I would also like to say that I’m a “hardcore” gamer and I often venture onto Steam on my PC to support the Indie games, some of the most fun I’ve ever had recently. But price is a huge factor when It comes to buying games. 60 bucks is a bit much to dish for a single player game with little to no replayability. I have tasted the fruits of playing more than 100+ hours on game (FFX-12 included mind you)mostly between Halo and CoD for the social experience and it tastes good.
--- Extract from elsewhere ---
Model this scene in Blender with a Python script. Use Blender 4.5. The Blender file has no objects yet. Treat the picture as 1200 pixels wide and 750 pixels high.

I feel 60 dollars for that sorta treatment is well worth it and if a game can’t beat it than it can wait till it’s price drops to where the replay value meets the price more accurately.


On September 14, 2012 at 5:26 pm

This article is ancient (in internet terms anyway) and nobody will ever read this comment but I just had to post it regardless..

I do not know if any of the comments already touched upon this (too lazy to read them all) but in case they haven’t:

- Jim says hardcore gamers are to blame for only ==buying== sequels
- Jim says casual gamers take risks and buy games regardless of big names/franchises/IP’s
- Jim says more people buy ty sequels than new, fun, ‘unknown’ games
- Jim says hardcore gamers ==don’t buy== games anyway and just pirate them, where non-’tech savvy’ casual gamers actually buy all their games

Is it just me or did the allmighty Jim Sterling just up his own arguments here?